Enveloped in words of deep joy and hurt, the performers become secondary. In some scenes Katherine Vince and George Cheetham seem like animated mannequins, performing every movement with purpose and accuracy. You slowly notice, however, that they are an essential part of the creative process. Vince and Cheetham’s performances are in complete harmony with each other. Through some magic they give every word spoken the poignancy it needs to hit home, while also making the whole audience give out a collective belly laugh when pondering why we can’t all be the Obamas. Cheetham’s passionate guitar performances and Vince’s sultry tones guide the audience through our roller coaster of a love life. Vince’s performance as a personal assistant for your dating life in particular highlights the humour you can overlook when in the midst of one of the tumultuous stages of love and attraction.

Under director Claire Stone, Devised theatre company Feral Foxy Ladies and filmmaking team Kaleido Film Collective collaborate on a performance which does not edit love.
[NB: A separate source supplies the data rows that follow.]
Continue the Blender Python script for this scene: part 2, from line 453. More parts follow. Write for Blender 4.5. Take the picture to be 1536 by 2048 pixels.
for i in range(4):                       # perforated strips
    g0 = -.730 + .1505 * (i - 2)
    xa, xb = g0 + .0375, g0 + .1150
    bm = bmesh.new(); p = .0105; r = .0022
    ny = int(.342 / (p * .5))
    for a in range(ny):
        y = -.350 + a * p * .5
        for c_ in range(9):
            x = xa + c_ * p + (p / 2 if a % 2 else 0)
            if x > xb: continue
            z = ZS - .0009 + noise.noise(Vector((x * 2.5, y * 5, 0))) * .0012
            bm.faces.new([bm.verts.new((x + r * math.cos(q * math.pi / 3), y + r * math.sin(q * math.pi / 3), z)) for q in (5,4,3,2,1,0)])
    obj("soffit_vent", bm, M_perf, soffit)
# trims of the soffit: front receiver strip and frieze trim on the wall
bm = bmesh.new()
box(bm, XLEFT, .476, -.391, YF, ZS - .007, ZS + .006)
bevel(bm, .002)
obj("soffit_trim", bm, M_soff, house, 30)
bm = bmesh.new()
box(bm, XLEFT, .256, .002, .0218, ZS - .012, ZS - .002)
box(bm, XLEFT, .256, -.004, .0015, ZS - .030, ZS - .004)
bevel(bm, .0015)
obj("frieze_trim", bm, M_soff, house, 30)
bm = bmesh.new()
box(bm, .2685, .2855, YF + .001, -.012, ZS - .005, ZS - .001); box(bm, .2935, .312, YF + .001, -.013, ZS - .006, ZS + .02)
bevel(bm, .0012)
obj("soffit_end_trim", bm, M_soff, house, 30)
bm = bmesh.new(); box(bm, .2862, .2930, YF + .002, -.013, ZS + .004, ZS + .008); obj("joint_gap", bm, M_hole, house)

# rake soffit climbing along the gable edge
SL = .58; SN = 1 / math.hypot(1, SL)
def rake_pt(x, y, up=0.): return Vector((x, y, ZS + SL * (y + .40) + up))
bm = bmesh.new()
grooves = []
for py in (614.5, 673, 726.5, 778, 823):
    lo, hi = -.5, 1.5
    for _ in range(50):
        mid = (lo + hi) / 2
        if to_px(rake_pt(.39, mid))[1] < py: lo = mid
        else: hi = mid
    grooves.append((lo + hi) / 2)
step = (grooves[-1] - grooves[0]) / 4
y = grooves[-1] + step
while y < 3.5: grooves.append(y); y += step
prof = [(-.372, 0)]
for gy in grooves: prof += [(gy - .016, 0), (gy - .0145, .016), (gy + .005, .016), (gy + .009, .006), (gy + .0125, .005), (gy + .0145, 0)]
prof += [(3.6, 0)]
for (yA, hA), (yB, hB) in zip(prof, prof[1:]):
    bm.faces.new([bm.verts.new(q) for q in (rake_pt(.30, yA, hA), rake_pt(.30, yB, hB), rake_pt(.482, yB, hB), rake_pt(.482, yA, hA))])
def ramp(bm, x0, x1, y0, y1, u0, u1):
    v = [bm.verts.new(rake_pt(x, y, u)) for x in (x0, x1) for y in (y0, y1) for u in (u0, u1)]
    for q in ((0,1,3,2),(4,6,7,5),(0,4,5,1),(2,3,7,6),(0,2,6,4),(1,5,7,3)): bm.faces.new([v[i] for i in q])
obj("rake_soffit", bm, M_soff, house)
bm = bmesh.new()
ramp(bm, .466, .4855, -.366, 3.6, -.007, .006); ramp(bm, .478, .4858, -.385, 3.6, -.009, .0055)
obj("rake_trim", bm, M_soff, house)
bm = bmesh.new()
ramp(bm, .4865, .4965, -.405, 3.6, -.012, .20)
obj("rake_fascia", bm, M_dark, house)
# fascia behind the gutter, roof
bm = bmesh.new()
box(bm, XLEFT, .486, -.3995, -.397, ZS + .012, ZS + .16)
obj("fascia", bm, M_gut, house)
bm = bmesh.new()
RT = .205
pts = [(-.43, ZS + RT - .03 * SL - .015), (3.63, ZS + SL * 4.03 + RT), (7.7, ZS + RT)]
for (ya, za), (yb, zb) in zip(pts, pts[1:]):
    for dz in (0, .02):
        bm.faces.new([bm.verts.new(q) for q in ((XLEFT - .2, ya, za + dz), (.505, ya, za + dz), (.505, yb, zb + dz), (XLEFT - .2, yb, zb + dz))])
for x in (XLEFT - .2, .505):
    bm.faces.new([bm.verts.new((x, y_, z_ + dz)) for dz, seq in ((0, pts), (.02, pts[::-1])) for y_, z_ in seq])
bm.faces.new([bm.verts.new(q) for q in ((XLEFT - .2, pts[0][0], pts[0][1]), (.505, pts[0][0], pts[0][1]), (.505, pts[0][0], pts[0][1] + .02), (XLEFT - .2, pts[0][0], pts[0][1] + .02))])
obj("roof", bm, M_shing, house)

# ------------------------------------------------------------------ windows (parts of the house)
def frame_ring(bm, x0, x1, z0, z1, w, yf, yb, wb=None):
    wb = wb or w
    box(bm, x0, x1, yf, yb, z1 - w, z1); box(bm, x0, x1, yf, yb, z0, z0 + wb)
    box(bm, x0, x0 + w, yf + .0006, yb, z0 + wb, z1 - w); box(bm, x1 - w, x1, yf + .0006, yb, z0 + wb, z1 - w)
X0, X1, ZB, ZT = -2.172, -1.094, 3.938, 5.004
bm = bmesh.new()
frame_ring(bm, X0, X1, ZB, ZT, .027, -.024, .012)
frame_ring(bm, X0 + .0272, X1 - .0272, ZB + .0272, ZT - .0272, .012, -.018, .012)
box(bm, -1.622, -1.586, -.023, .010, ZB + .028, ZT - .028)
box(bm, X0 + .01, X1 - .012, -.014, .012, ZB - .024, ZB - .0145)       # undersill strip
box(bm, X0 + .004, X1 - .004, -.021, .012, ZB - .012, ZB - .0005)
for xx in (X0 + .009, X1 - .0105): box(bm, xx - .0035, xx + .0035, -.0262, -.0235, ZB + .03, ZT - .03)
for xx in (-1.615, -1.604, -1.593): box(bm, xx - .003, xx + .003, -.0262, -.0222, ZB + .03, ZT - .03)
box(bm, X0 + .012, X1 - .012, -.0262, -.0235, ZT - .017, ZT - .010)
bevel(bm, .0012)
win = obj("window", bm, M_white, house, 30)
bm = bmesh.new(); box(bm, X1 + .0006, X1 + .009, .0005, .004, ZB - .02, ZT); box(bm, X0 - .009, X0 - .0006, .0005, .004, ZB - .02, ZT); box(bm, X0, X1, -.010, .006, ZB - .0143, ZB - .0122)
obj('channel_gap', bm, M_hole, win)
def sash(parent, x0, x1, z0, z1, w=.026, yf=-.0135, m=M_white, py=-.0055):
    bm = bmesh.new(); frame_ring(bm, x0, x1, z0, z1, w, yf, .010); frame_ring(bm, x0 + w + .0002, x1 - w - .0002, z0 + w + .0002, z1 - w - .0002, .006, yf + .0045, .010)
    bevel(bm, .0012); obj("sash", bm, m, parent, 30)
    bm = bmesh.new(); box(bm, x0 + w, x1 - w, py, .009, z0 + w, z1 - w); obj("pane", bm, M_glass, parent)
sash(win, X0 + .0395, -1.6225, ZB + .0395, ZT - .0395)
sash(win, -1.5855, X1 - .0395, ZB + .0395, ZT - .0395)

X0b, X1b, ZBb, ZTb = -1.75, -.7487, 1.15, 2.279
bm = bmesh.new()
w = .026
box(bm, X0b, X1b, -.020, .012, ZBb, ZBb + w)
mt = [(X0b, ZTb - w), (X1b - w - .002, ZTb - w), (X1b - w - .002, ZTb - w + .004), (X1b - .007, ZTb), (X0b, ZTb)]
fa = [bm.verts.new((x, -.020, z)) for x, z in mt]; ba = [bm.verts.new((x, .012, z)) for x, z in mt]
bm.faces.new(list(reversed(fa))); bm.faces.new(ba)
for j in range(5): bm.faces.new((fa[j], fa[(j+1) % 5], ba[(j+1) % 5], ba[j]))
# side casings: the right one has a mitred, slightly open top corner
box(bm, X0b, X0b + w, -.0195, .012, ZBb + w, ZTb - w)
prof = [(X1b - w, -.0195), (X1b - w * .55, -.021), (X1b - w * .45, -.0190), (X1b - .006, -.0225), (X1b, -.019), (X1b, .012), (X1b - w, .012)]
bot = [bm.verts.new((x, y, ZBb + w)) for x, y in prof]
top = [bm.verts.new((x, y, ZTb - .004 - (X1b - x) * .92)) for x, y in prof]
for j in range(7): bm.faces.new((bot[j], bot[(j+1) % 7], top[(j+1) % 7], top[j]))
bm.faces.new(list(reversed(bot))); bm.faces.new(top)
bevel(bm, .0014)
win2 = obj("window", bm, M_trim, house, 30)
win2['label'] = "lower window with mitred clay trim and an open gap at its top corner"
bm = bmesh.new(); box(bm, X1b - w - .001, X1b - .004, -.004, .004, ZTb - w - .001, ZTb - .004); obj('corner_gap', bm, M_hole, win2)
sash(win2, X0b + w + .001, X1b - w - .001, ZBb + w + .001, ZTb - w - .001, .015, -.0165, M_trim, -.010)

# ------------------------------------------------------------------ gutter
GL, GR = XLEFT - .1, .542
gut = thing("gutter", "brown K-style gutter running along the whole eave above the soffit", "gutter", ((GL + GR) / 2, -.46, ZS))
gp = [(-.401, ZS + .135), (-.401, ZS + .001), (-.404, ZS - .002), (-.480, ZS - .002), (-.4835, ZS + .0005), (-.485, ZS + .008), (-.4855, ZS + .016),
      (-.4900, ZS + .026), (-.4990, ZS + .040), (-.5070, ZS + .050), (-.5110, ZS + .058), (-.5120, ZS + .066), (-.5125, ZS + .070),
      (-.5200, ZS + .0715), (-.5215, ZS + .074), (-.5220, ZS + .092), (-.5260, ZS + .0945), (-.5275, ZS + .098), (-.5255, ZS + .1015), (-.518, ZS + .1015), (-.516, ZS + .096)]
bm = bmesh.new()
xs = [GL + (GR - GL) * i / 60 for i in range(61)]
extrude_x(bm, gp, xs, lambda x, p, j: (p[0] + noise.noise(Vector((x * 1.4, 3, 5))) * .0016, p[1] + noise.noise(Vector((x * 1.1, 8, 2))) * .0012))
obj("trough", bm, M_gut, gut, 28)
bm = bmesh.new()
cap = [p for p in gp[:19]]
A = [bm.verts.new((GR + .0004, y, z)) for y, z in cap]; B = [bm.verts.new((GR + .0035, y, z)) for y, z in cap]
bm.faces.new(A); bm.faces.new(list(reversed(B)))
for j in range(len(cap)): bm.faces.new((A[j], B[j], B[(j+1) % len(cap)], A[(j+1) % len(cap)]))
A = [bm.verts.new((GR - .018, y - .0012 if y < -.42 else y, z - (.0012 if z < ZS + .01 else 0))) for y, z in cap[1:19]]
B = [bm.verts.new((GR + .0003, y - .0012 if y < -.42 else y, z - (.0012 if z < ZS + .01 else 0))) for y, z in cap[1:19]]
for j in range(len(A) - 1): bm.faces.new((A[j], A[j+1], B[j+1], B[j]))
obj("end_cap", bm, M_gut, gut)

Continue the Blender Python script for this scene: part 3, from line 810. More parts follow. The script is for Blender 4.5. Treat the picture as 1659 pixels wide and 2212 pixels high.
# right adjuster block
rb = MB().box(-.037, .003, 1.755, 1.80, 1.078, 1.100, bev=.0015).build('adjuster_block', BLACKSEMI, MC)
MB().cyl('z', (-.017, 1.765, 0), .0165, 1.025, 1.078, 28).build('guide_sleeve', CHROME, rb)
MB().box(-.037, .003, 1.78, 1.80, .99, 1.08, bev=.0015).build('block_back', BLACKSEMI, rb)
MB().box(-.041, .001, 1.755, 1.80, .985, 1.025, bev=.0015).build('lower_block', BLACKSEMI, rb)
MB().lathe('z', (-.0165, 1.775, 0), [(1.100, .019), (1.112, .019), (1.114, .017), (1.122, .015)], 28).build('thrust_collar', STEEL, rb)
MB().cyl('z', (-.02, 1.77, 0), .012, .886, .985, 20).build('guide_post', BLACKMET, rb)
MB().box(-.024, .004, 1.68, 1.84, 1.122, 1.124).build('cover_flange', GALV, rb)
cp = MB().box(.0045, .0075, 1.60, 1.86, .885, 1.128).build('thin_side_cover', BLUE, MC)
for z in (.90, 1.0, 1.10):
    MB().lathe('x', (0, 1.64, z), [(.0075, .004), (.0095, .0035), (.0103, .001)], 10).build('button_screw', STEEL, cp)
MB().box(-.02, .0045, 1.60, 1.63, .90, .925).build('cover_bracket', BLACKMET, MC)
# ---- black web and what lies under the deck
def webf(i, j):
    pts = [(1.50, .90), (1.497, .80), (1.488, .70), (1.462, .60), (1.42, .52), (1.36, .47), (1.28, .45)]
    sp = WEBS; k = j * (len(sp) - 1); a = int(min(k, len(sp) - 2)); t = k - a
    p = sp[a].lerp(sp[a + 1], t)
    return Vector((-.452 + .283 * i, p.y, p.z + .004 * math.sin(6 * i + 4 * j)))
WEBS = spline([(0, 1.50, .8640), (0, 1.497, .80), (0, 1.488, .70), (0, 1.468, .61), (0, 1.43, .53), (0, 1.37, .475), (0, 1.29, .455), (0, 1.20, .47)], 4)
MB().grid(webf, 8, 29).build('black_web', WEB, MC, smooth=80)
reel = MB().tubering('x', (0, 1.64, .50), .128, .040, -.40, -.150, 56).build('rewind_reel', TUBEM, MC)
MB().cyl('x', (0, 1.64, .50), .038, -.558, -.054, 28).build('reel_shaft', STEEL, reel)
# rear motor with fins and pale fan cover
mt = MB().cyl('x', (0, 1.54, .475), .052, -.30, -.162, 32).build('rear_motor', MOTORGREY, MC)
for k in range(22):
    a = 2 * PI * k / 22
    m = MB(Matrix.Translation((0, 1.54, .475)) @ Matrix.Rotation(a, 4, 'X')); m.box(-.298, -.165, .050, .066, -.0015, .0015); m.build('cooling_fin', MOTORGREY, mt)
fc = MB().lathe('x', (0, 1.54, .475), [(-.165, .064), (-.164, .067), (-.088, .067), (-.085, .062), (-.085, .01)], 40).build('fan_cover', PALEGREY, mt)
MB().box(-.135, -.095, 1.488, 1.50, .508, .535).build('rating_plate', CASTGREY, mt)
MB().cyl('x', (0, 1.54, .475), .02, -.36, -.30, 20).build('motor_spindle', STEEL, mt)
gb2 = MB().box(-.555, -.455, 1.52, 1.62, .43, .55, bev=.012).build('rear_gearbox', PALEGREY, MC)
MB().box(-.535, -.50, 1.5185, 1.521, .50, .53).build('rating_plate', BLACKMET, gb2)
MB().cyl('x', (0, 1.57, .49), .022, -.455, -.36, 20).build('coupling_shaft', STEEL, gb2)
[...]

The audience gets a glimpse into other people’s lives, at how different and yet the same we all are when it comes to our own emotions and sexual desires. It is a piece of its time, and yet so universal that it will speak to generations to come.

Above all, I Would Like To Get To Know You leaves space for the audience to laugh. Because when looking back, isn’t it important to not always take this whole ‘love’ thing so seriously?